• PROBLEM TO WORK ON: Repeat the listing word for word. No pictures belong in the copy.

• DATA PROVIDED:
= = = = =

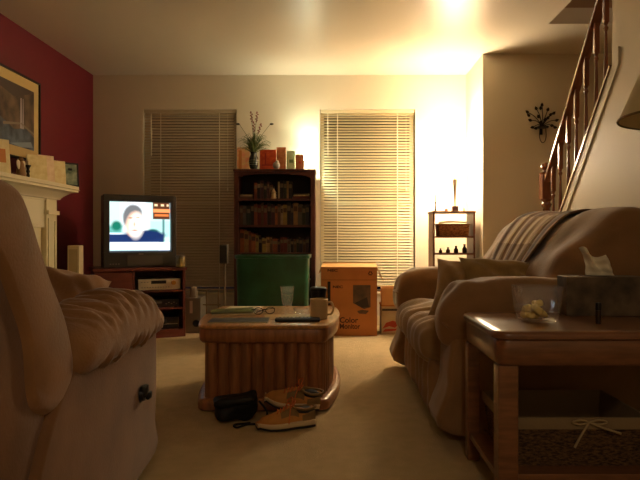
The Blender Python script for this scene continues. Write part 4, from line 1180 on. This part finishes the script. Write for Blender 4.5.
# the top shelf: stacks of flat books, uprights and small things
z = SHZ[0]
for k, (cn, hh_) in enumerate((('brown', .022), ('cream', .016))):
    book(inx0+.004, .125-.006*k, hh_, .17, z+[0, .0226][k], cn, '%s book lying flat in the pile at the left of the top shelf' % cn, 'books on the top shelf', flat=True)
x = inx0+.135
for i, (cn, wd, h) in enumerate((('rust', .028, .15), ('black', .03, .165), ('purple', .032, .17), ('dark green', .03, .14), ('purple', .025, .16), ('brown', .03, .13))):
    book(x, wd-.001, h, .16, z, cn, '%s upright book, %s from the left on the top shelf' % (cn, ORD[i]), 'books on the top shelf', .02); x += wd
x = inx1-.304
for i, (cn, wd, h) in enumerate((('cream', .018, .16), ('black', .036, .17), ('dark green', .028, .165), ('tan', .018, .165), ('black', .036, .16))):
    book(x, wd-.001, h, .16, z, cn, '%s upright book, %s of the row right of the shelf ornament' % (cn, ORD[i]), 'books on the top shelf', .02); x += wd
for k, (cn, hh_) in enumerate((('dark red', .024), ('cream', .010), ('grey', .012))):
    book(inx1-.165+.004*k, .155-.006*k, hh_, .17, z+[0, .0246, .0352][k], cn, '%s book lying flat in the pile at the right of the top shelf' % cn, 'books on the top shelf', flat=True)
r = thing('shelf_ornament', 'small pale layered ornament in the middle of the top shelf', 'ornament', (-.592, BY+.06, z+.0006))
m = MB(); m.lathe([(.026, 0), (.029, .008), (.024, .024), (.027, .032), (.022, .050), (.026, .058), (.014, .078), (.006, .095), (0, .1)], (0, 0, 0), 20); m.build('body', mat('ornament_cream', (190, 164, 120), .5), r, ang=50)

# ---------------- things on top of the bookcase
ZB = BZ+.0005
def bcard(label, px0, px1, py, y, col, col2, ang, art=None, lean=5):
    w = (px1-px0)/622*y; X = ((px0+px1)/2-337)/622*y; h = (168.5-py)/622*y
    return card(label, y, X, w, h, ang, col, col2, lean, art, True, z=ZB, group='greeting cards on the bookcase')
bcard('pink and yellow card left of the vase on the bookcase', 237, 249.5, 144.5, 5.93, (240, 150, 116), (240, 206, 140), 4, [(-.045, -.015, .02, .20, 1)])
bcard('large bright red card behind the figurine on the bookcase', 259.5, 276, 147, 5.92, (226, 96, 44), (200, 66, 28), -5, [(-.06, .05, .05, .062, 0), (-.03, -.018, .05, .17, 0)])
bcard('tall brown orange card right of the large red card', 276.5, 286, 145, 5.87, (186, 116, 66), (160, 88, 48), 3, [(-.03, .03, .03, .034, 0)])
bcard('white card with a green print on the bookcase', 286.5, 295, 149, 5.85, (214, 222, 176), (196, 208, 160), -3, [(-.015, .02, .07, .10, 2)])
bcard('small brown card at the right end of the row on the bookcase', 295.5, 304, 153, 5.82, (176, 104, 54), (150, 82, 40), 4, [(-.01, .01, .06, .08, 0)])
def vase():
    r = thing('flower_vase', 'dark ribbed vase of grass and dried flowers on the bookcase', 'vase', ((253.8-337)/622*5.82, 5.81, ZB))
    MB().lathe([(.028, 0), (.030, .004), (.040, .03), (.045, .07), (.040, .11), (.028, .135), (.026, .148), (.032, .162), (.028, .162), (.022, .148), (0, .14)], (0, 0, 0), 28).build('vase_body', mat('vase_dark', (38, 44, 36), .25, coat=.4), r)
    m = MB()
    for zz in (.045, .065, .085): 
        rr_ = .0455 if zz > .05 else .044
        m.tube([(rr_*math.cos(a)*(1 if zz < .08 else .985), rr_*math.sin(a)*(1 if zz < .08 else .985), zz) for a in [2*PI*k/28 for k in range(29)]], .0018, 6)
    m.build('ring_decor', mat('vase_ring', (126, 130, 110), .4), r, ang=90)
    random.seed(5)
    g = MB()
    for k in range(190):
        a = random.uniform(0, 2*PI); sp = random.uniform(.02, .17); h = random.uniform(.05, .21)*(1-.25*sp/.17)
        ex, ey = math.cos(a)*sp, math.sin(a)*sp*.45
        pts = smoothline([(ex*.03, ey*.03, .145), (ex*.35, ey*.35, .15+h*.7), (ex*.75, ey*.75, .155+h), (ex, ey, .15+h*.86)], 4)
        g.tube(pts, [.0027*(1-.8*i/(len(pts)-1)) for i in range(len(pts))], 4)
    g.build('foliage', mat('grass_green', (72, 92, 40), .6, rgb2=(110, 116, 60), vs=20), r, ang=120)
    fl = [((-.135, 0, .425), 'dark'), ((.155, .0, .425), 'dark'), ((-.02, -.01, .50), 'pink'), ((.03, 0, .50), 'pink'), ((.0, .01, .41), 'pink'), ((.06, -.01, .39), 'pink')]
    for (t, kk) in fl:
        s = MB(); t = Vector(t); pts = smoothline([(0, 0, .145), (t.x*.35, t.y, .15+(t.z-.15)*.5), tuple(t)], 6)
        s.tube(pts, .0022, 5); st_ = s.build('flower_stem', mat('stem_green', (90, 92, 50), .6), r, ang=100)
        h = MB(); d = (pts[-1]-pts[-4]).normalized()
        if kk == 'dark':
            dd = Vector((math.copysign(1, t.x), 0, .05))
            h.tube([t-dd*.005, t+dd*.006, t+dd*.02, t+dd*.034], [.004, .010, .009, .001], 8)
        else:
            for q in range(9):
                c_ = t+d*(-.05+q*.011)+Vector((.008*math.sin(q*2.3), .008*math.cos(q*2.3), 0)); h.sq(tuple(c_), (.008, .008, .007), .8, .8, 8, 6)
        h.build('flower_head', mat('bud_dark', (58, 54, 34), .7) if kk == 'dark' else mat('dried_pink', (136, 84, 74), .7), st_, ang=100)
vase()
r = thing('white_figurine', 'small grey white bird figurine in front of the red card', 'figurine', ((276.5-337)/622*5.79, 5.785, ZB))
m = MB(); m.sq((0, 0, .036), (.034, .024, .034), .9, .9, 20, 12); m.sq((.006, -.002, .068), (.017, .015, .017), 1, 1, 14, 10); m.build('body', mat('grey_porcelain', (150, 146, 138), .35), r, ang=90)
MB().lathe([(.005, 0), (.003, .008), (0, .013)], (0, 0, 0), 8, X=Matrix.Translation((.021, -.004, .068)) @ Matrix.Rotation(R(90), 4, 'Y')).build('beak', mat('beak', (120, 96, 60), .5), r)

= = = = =

• PROBLEM SOLUTION:
The Blender Python script for this scene continues. Write part 4, from line 1180 on. This part finishes the script. Write for Blender 4.5.
# the top shelf: stacks of flat books, uprights and small things
z = SHZ[0]
for k, (cn, hh_) in enumerate((('brown', .022), ('cream', .016))):
    book(inx0+.004, .125-.006*k, hh_, .17, z+[0, .0226][k], cn, '%s book lying flat in the pile at the left of the top shelf' % cn, 'books on the top shelf', flat=True)
x = inx0+.135
for i, (cn, wd, h) in enumerate((('rust', .028, .15), ('black', .03, .165), ('purple', .032, .17), ('dark green', .03, .14), ('purple', .025, .16), ('brown', .03, .13))):
    book(x, wd-.001, h, .16, z, cn, '%s upright book, %s from the left on the top shelf' % (cn, ORD[i]), 'books on the top shelf', .02); x += wd
x = inx1-.304
for i, (cn, wd, h) in enumerate((('cream', .018, .16), ('black', .036, .17), ('dark green', .028, .165), ('tan', .018, .165), ('black', .036, .16))):
    book(x, wd-.001, h, .16, z, cn, '%s upright book, %s of the row right of the shelf ornament' % (cn, ORD[i]), 'books on the top shelf', .02); x += wd
for k, (cn, hh_) in enumerate((('dark red', .024), ('cream', .010), ('grey', .012))):
    book(inx1-.165+.004*k, .155-.006*k, hh_, .17, z+[0, .0246, .0352][k], cn, '%s book lying flat in the pile at the right of the top shelf' % cn, 'books on the top shelf', flat=True)
r = thing('shelf_ornament', 'small pale layered ornament in the middle of the top shelf', 'ornament', (-.592, BY+.06, z+.0006))
m = MB(); m.lathe([(.026, 0), (.029, .008), (.024, .024), (.027, .032), (.022, .050), (.026, .058), (.014, .078), (.006, .095), (0, .1)], (0, 0, 0), 20); m.build('body', mat('ornament_cream', (190, 164, 120), .5), r, ang=50)

# ---------------- things on top of the bookcase
ZB = BZ+.0005
def bcard(label, px0, px1, py, y, col, col2, ang, art=None, lean=5):
    w = (px1-px0)/622*y; X = ((px0+px1)/2-337)/622*y; h = (168.5-py)/622*y
    return card(label, y, X, w, h, ang, col, col2, lean, art, True, z=ZB, group='greeting cards on the bookcase')
bcard('pink and yellow card left of the vase on the bookcase', 237, 249.5, 144.5, 5.93, (240, 150, 116), (240, 206, 140), 4, [(-.045, -.015, .02, .20, 1)])
bcard('large bright red card behind the figurine on the bookcase', 259.5, 276, 147, 5.92, (226, 96, 44), (200, 66, 28), -5, [(-.06, .05, .05, .062, 0), (-.03, -.018, .05, .17, 0)])
bcard('tall brown orange card right of the large red card', 276.5, 286, 145, 5.87, (186, 116, 66), (160, 88, 48), 3, [(-.03, .03, .03, .034, 0)])
bcard('white card with a green print on the bookcase', 286.5, 295, 149, 5.85, (214, 222, 176), (196, 208, 160), -3, [(-.015, .02, .07, .10, 2)])
bcard('small brown card at the right end of the row on the bookcase', 295.5, 304, 153, 5.82, (176, 104, 54), (150, 82, 40), 4, [(-.01, .01, .06, .08, 0)])
def vase():
    r = thing('flower_vase', 'dark ribbed vase of grass and dried flowers on the bookcase', 'vase', ((253.8-337)/622*5.82, 5.81, ZB))
    MB().lathe([(.028, 0), (.030, .004), (.040, .03), (.045, .07), (.040, .11), (.028, .135), (.026, .148), (.032, .162), (.028, .162), (.022, .148), (0, .14)], (0, 0, 0), 28).build('vase_body', mat('vase_dark', (38, 44, 36), .25, coat=.4), r)
    m = MB()
    for zz in (.045, .065, .085): 
        rr_ = .0455 if zz > .05 else .044
        m.tube([(rr_*math.cos(a)*(1 if zz < .08 else .985), rr_*math.sin(a)*(1 if zz < .08 else .985), zz) for a in [2*PI*k/28 for k in range(29)]], .0018, 6)
    m.build('ring_decor', mat('vase_ring', (126, 130, 110), .4), r, ang=90)
    random.seed(5)
    g = MB()
    for k in range(190):
        a = random.uniform(0, 2*PI); sp = random.uniform(.02, .17); h = random.uniform(.05, .21)*(1-.25*sp/.17)
        ex, ey = math.cos(a)*sp, math.sin(a)*sp*.45
        pts = smoothline([(ex*.03, ey*.03, .145), (ex*.35, ey*.35, .15+h*.7), (ex*.75, ey*.75, .155+h), (ex, ey, .15+h*.86)], 4)
        g.tube(pts, [.0027*(1-.8*i/(len(pts)-1)) for i in range(len(pts))], 4)
    g.build('foliage', mat('grass_green', (72, 92, 40), .6, rgb2=(110, 116, 60), vs=20), r, ang=120)
    fl = [((-.135, 0, .425), 'dark'), ((.155, .0, .425), 'dark'), ((-.02, -.01, .50), 'pink'), ((.03, 0, .50), 'pink'), ((.0, .01, .41), 'pink'), ((.06, -.01, .39), 'pink')]
    for (t, kk) in fl:
        s = MB(); t = Vector(t); pts = smoothline([(0, 0, .145), (t.x*.35, t.y, .15+(t.z-.15)*.5), tuple(t)], 6)
        s.tube(pts, .0022, 5); st_ = s.build('flower_stem', mat('stem_green', (90, 92, 50), .6), r, ang=100)
        h = MB(); d = (pts[-1]-pts[-4]).normalized()
        if kk == 'dark':
            dd = Vector((math.copysign(1, t.x), 0, .05))
            h.tube([t-dd*.005, t+dd*.006, t+dd*.02, t+dd*.034], [.004, .010, .009, .001], 8)
        else:
            for q in range(9):
                c_ = t+d*(-.05+q*.011)+Vector((.008*math.sin(q*2.3), .008*math.cos(q*2.3), 0)); h.sq(tuple(c_), (.008, .008, .007), .8, .8, 8, 6)
        h.build('flower_head', mat('bud_dark', (58, 54, 34), .7) if kk == 'dark' else mat('dried_pink', (136, 84, 74), .7), st_, ang=100)
vase()
r = thing('white_figurine', 'small grey white bird figurine in front of the red card', 'figurine', ((276.5-337)/622*5.79, 5.785, ZB))
m = MB(); m.sq((0, 0, .036), (.034, .024, .034), .9, .9, 20, 12); m.sq((.006, -.002, .068), (.017, .015, .017), 1, 1, 14, 10); m.build('body', mat('grey_porcelain', (150, 146, 138), .35), r, ang=90)
MB().lathe([(.005, 0), (.003, .008), (0, .013)], (0, 0, 0), 8, X=Matrix.Translation((.021, -.004, .068)) @ Matrix.Rotation(R(90), 4, 'Y')).build('beak', mat('beak', (120, 96, 60), .5), r)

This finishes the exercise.